Agatha Christie was 74 years old when she published her ninth Miss Marple novel, A Caribbean Mystery, by which time – as I said in my review of The Mirror Crack’d from Side to Side – she would have known a lot about the procedures of ageing.  There were still 13 books to come from her pen (well, 11 really, since the final Marple and Poirot books had famously been written some years previously) and this belief in her own abilities is echoed in the treatment of her beloved elderly spinster as, in spite of the infirmities she suffers and the attitude others take towards her, she continues to outfox murders left, right, and centre.

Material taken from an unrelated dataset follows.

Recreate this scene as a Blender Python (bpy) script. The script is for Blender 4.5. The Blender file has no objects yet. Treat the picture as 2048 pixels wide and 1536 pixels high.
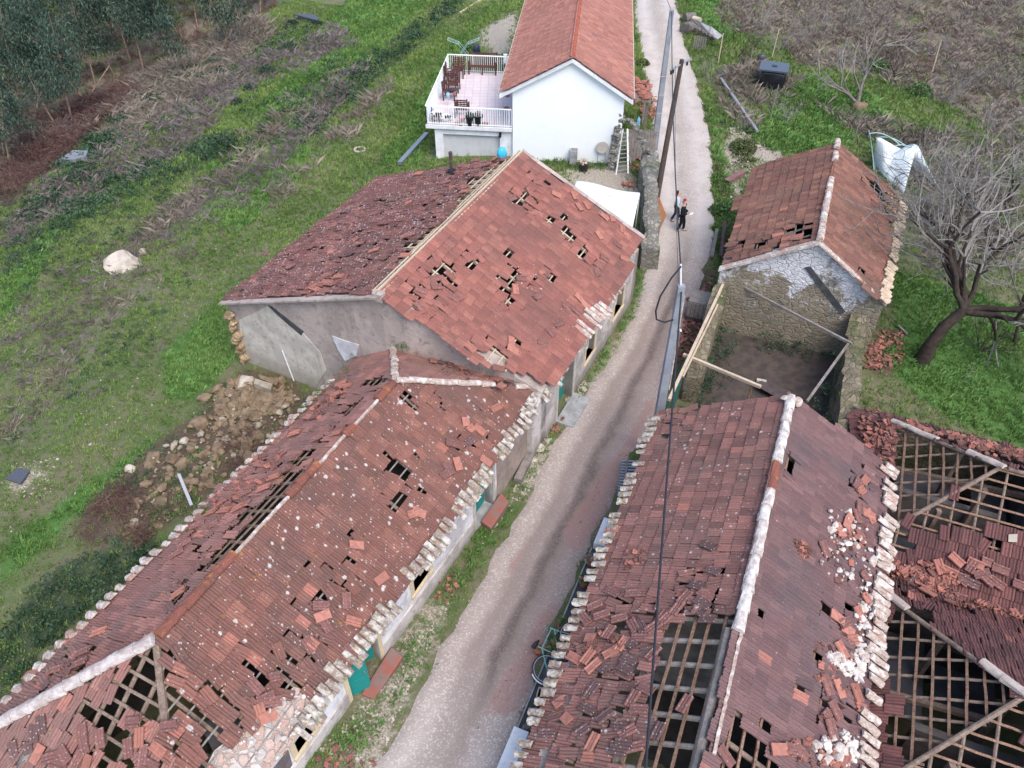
import bpy, math, random
import numpy as np
from mathutils import Vector, Matrix
R = math.radians
scene = bpy.context.scene
col = scene.collection
# ---------------------------------------------------------------- camera, world, sun
CAM_H, PITCH, FPX = 20.8, R(42.5), 1600.0
cam = bpy.data.cameras.new("camera"); camo = bpy.data.objects.new("camera", cam); col.objects.link(camo)
cam.sensor_width = 36.0; cam.lens = 36.0 * FPX / 2048.0; cam.clip_start = 0.1; cam.clip_end = 3000
camo.location = (0, 0, CAM_H); camo.rotation_euler = (math.pi / 2 - PITCH, 0, 0)
scene.camera = camo
SUN_EL, SUN_AZ = R(56), R(150)      # azimuth clockwise from +Y (direction the light comes from)
world = bpy.data.worlds.new("World"); scene.world = world; world.use_nodes = True
wn = world.node_tree.nodes; wl = world.node_tree.links
sky = wn.new("ShaderNodeTexSky"); sky.sky_type = 'NISHITA'; sky.sun_disc = False
sky.sun_elevation = SUN_EL; sky.sun_rotation = SUN_AZ; sky.air_density = 1.0; sky.dust_density = 2.0; sky.ozone_density = 1.0
bg = wn["Background"]; wl.new(sky.outputs[0], bg.inputs[0]); bg.inputs[1].default_value = 0.14
sl = bpy.data.lights.new("sun", 'SUN'); sl.energy = 1.35; sl.angle = R(40); sl.color = (1.0, 0.93, 0.86)
so = bpy.data.objects.new("sun", sl); col.objects.link(so)
d = Vector((math.sin(SUN_AZ) * math.cos(SUN_EL), math.cos(SUN_AZ) * math.cos(SUN_EL), math.sin(SUN_EL)))
so.rotation_euler = d.to_track_quat('Z', 'Y').to_euler()
scene.view_settings.view_transform = 'Standard'; scene.view_settings.look = 'None'
scene.view_settings.exposure = 1.25; scene.view_settings.gamma = 1.0

# ---------------------------------------------------------------- geometry of the view: pixel of the photo (2048x1536) -> point of the place
CAMP = np.array([0, 0, CAM_H])
def ray(px, py):
    u = (px - 1024) / FPX; v = (768 - py) / FPX
    return np.array([u, math.cos(PITCH) + v * math.sin(PITCH), -math.sin(PITCH) + v * math.cos(PITCH)])
def PZ(px, py, z=0.0):
    d = ray(px, py); return CAMP + d * ((z - CAM_H) / d[2])
def W(u, v, z, phi):
    s, c = math.sin(R(phi)), math.cos(R(phi))
    return np.array([u * s + v * c, u * c - v * s, z], float)
def UV(p, phi):
    s, c = math.sin(R(phi)), math.cos(R(phi))
    return p[0] * s + p[1] * c, p[0] * c - p[1] * s
def softplus(x, k): return k * np.logaddexp(0, x / k)
S26, C26 = math.sin(R(26)), math.cos(R(26))
def hgt(x, y):
    x = np.asarray(x, float); y = np.asarray(y, float)
    u = x * S26 + y * C26; v = x * C26 - y * S26
    z = 0.075 * softplus(14.5 - u, 1.0) * (1 / (1 + np.exp(-(v + 13.0) * 1.2)))
    s = softplus(-(v + 20.6), 0.8)
    z = z - 0.20 * s + 0.0012 * np.minimum(s, 60) ** 2
    z = z + 0.22 * np.tanh(s / 4) * np.sin(v * 0.75 + 0.5 * np.sin(u * 0.11)) + 0.10 * np.tanh(s / 3) * np.sin(x * 0.6 + 1.3) * np.sin(y * 0.47)
    q = softplus(v - 9.0, 1.0) * (1 / (1 + np.exp(-(u - 24) * 0.5)))
    z = z - 0.10 * q + 0.0007 * np.minimum(q, 60) ** 2
    z = z + 0.12 * np.tanh(q / 4) * np.sin(x * 0.5) * np.sin(y * 0.41 + 1)
    return z
def G(px, py, off=0.0):
    d = ray(px, py); t = 5.0
    for i in range(4000):
        p = CAMP + d * t
        h = float(hgt(p[0], p[1])) + off
        if p[2] <= h: break
        t += max(0.02, (p[2] - h) * 0.5)
    return CAMP + d * t
def facing(px, py, phi, v):
    s, c = math.sin(R(phi)), math.cos(R(phi)); d = ray(px, py); n = np.array([c, -s, 0])
    return CAMP + d * (v / (d @ n))
def gable(px, py, phi, u):
    s, c = math.sin(R(phi)), math.cos(R(phi)); d = ray(px, py); n = np.array([s, c, 0])
    return CAMP + d * (u / (d @ n))
class Plane:
    """a roof slope: A, B along the eave, C somewhere up the slope"""
    def __init__(s, A, B, C):
        A, B, C = map(lambda a: np.array(a, float), (A, B, C))
        es = (B - A) / np.linalg.norm(B - A); n = np.cross(es, C - A); n /= np.linalg.norm(n)
        if n[2] < 0: A, B = B, A; es = -es; n = -n
        s.o, s.es, s.n = A, es, n; s.et = np.cross(n, es)
    def st(s, p): q = np.array(p, float) - s.o; return (float(q @ s.es), float(q @ s.et))
    def hit(s, px, py):
        d = ray(px, py); t = ((s.o - CAMP) @ s.n) / (d @ s.n); return CAMP + d * t
    def px(s, px, py): return s.st(s.hit(px, py))
    def w(s, a, b, h=0.0): return s.o + s.es * a + s.et * b + s.n * h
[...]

Christie, of course, had less to prove by now than she would have done in her younger days and so this isn’t a “We’ve Still Got It” Oldies v. Whippersnappers cage match – the Clint Eastwood movie Space Cowboys comes to mind, and can thankfully be dismissed – but is instead a moderately elegiac reflection on old age, youth, and the folly of both (contrast it with the far earlier Partners in Crime, where Bright Young Things Tommy and Tuppence prove their worth at a range of investigative styles).  And since I’ve been in a bit of a reading funk for a few weeks now (which I promise I’ll not mention again) I thought I’d try a bit of a textual analysis on this theme to see if it got me anything interesting.